First off, the absurdist humor of the television show works so well because, structurally, the series’ writing staff has mastered subverting the standard three-act narrative, allowing the twenty-two minute stories to progress as absurdly as the jokes delivered within them. On television, the first third of any given episode sets you up only marginally, at best, for the final third. Of course, had this been attempted in the movie, it would have suffered from what many television to cinema adaptations suffer from: a narrative that’s little more than three loosely connected episodes. (That might play well on television, with “to be continued…” markers, but doesn’t fly on the big screen.) The Simpsons Movie was destined to be damned if it did and damned if it didn’t. Homer himself hints at this dilemma, in the movie’s first reel, while with the family at The Itchy and Scratchy Movie. “I can’t believe we’re paying to see something we get on TV for free!” he bemoans, adding, “everyone in this theater’s a giant sucker!”

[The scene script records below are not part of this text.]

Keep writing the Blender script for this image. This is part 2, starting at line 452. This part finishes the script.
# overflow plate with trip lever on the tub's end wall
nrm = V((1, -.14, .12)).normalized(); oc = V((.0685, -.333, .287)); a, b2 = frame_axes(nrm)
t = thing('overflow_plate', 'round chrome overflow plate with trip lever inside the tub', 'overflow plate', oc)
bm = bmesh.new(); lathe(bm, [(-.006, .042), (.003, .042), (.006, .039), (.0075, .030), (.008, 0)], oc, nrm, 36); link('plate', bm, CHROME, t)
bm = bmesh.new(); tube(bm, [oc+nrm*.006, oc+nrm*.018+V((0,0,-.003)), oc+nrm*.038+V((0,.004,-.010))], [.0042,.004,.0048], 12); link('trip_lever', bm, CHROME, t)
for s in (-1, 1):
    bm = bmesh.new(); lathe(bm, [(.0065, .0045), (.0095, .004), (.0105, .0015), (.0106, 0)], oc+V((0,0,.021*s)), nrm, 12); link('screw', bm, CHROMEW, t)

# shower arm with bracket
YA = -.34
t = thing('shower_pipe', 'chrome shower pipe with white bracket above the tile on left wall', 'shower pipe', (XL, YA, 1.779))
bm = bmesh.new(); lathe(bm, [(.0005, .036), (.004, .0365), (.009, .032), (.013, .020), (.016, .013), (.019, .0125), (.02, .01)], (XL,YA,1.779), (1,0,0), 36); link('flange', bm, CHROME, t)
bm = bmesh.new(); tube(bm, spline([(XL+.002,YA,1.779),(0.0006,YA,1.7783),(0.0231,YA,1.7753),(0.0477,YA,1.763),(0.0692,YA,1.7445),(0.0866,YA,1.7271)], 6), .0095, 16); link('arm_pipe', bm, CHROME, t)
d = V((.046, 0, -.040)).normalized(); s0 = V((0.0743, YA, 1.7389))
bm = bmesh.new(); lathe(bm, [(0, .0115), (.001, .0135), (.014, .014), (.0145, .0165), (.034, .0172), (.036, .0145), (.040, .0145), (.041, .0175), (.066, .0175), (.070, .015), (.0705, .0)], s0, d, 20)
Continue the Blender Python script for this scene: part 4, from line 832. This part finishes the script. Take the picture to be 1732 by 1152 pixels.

But The Simpsons Movie does distinguish itself from its small-screen counterpart by creating a nice, normal, linear three-act storyline, following basic narrative guidelines to a fault—Homer nearly destroys Springfield and is outcast, then must return to save it. Unfortunately, that moviemaking style isn’t very conducive to The Simpsons‘ sense of humor, which is why the television writers have avoided it like a laugh track since the early ’90s. That also hints at the second problem: while there have been comedians who’ve pulled it off, like Woody Allen or the Marx Bros., comedy in cinema is particularly difficult to maintain for ninety or so minutes, and as such I’ve long felt that comedy is a style much better suited to the abbreviated medium of television, which has brought us the hilarious Simpsons, week after week. In cinema, the expansive grandeur and the Cinemascope framing—which is, it should be noted, beautifully animated—don’t facilitate the small scale brand of humor that’s made The Simpsons such a hilarious success.

Those criticisms aside, though, The Simpsons Movie is funny—there are a lot of great gags and one-liners peppered throughout, in particular the already infamous Spider-Pig sequence. I could also appreciate its subversive swipes at organized religion, the NSA spy program and Americans’ large-scale apathy towards environmental crisis, expressed in a scene in which Lisa goes door to door, each slammed in her face, trying to amass interest in saving the over-polluted Lake Springfield. (Plus it features what we all came here to see—hardcore nudity!) What it’s short on, or so I felt on this initial viewing, is belly laughs, of which the series have never been for want.

But on an optimistic note, I’m confident that it’ll play better down the line, especially once it starts appearing on DVD or television, the best jokes forgotten and not spoiled by promotional spots as it takes its rightful place alongside its fellow episodes, down on the small screen.